▶ [WHAT THE TASK ASKS] Skip every picture, and extract verbatim the lines from the line containing "Generate a Blender" to the line containing "PI = math.pi", both lines included.

▶ [PROVIDED RECORDS]

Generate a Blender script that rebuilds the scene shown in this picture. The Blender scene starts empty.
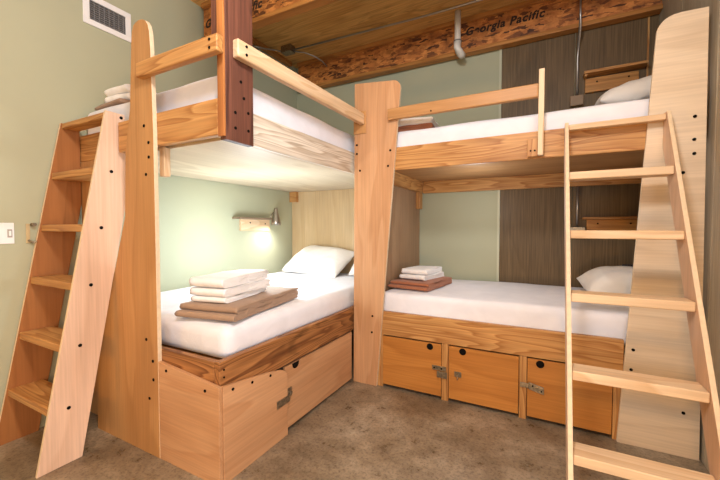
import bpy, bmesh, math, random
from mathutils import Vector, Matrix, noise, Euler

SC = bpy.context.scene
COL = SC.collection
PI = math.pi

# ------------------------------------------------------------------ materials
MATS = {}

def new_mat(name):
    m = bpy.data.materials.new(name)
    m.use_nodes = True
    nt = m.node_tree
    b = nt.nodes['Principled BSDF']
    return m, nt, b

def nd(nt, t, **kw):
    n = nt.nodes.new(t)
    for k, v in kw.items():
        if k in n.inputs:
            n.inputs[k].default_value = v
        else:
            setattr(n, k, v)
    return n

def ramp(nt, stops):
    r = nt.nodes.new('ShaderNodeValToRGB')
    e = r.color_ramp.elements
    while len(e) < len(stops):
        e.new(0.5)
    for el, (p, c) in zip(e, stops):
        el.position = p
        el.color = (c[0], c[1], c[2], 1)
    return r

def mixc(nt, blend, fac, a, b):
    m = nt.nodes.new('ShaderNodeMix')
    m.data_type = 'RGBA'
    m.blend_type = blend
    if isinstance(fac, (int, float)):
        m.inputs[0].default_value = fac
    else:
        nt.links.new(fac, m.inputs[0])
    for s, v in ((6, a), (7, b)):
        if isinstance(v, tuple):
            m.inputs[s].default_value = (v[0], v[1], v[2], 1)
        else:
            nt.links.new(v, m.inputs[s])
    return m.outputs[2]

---

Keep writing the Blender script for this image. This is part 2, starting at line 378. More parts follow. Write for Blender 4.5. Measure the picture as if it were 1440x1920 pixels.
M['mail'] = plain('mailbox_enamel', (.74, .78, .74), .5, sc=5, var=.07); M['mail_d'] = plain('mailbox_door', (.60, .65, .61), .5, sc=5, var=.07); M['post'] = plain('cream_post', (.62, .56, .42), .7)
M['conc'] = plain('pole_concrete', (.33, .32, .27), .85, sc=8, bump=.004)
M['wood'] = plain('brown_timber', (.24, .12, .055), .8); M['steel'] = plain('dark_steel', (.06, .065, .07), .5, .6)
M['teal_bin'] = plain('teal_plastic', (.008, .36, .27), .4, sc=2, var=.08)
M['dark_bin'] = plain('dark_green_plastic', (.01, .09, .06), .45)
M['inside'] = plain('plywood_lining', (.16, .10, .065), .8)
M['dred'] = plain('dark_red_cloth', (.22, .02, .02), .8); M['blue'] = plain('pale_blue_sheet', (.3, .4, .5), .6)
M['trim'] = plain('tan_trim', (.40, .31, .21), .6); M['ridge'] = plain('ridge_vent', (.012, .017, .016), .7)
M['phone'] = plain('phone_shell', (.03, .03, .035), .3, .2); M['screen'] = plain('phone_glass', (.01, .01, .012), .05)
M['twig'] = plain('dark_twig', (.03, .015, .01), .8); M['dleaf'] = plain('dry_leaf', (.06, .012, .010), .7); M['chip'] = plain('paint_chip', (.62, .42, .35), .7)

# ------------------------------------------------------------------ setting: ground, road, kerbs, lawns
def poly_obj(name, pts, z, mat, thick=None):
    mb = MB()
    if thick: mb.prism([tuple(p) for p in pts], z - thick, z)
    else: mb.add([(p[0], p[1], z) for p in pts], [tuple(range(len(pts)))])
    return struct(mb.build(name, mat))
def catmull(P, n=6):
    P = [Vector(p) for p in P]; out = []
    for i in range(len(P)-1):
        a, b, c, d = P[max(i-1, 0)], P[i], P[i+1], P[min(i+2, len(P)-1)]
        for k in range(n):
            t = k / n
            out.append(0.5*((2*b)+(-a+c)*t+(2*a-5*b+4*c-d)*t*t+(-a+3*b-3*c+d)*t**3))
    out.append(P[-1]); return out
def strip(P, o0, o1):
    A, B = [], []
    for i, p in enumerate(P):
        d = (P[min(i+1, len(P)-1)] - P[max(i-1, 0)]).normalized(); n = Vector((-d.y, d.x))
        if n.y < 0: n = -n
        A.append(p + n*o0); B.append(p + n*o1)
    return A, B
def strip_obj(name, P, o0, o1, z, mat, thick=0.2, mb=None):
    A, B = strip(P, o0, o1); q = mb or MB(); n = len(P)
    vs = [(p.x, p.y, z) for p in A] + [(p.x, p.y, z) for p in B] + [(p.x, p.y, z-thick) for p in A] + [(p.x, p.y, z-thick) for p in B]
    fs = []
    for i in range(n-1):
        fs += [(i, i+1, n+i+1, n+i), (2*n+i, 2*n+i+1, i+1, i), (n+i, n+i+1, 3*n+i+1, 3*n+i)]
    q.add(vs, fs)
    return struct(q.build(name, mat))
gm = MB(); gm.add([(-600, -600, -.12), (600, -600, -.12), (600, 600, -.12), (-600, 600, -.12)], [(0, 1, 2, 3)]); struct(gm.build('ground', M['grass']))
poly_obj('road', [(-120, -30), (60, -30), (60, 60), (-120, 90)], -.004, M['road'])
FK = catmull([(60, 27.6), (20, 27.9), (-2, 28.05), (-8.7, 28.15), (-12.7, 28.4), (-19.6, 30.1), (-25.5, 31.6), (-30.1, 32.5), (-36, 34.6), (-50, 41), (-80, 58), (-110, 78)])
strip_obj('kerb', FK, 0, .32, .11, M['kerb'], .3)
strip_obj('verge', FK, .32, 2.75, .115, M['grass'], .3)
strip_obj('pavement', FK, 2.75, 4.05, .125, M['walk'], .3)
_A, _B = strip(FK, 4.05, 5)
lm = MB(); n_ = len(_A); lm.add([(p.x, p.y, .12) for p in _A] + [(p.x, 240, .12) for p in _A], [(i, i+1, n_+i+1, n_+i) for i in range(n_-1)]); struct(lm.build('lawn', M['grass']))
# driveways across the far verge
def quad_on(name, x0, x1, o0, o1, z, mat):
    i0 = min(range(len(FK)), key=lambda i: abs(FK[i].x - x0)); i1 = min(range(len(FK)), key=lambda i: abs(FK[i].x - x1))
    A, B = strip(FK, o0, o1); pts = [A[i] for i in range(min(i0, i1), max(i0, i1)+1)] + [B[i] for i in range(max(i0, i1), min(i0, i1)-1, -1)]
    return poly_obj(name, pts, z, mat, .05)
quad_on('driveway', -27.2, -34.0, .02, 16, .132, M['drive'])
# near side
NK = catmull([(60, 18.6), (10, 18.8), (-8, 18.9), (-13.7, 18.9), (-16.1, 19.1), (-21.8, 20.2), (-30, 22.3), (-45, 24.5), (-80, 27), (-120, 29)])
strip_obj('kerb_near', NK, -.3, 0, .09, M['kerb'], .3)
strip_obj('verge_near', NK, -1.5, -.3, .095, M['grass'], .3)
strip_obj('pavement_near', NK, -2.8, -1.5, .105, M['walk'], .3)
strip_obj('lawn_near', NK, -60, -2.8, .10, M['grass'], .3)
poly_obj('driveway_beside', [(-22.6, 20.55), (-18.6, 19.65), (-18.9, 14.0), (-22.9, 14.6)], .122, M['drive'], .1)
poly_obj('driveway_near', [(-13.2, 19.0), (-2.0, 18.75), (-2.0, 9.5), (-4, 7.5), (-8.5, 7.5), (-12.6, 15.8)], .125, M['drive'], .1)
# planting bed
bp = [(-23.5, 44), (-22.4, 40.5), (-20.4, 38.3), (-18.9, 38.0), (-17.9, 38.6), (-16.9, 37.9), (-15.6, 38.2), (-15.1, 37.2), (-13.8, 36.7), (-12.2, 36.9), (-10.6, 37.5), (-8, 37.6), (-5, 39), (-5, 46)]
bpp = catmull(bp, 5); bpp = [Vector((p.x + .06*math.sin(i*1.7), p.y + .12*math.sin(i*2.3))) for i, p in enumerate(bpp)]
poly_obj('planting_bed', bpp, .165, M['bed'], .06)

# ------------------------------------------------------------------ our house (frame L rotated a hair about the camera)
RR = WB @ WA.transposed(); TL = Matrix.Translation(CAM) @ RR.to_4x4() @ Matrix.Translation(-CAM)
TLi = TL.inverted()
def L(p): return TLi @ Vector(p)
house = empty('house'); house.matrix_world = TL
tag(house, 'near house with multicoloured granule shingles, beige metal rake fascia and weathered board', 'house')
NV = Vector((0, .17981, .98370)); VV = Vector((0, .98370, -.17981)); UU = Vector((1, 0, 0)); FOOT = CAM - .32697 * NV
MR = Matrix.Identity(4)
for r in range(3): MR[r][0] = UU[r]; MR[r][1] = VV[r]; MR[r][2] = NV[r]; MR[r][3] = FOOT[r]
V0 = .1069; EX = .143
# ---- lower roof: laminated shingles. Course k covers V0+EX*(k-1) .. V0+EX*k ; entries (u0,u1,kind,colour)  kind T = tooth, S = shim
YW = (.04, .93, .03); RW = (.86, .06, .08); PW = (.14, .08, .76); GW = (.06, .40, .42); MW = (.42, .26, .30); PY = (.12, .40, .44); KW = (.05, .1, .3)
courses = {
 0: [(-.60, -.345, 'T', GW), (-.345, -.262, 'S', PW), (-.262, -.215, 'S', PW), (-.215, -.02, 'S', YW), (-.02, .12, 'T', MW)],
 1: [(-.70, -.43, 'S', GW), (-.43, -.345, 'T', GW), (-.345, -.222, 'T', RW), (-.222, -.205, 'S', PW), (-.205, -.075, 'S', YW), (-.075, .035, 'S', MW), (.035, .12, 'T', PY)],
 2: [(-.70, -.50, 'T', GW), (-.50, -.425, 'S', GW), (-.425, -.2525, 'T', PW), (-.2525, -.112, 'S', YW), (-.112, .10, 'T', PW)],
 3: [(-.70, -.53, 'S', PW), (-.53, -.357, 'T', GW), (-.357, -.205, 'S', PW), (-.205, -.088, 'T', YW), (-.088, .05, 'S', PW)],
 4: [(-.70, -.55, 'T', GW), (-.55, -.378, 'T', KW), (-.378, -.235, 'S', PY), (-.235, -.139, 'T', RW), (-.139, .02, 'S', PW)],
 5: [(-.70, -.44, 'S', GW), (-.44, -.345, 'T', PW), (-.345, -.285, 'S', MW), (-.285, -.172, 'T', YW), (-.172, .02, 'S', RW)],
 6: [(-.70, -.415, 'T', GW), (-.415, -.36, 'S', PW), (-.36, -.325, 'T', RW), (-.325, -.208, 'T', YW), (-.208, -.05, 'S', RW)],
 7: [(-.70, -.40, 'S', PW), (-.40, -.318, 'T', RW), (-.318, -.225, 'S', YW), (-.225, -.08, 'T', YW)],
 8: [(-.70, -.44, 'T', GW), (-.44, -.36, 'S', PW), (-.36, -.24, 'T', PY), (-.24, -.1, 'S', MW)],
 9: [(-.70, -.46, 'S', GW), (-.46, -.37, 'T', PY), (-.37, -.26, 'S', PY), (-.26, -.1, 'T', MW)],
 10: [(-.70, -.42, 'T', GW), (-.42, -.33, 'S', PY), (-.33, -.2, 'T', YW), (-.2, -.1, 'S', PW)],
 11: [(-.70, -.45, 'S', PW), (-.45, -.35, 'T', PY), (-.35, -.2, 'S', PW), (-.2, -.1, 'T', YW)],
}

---

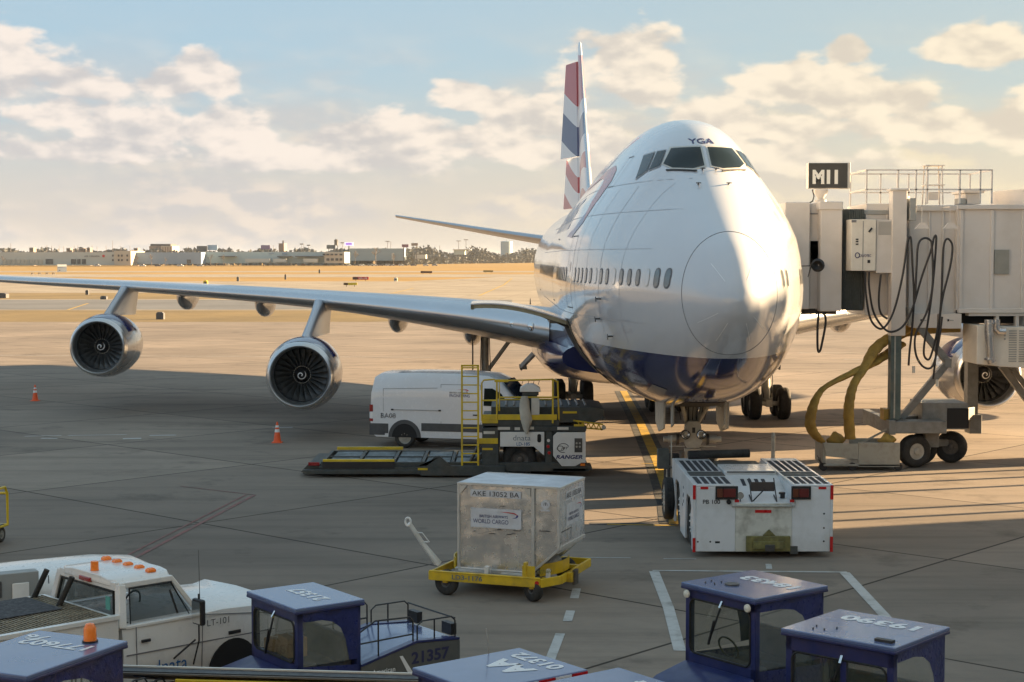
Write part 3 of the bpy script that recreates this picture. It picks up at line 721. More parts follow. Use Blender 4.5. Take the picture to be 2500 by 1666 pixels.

▶ [ANSWER TO THIS PROBLEM]
Generate a Blender script that rebuilds the scene shown in this picture. The Blender scene starts empty.
import bpy, bmesh, math, random
from mathutils import Vector, Matrix, noise, Euler

SC = bpy.context.scene
COL = SC.collection
PI = math.pi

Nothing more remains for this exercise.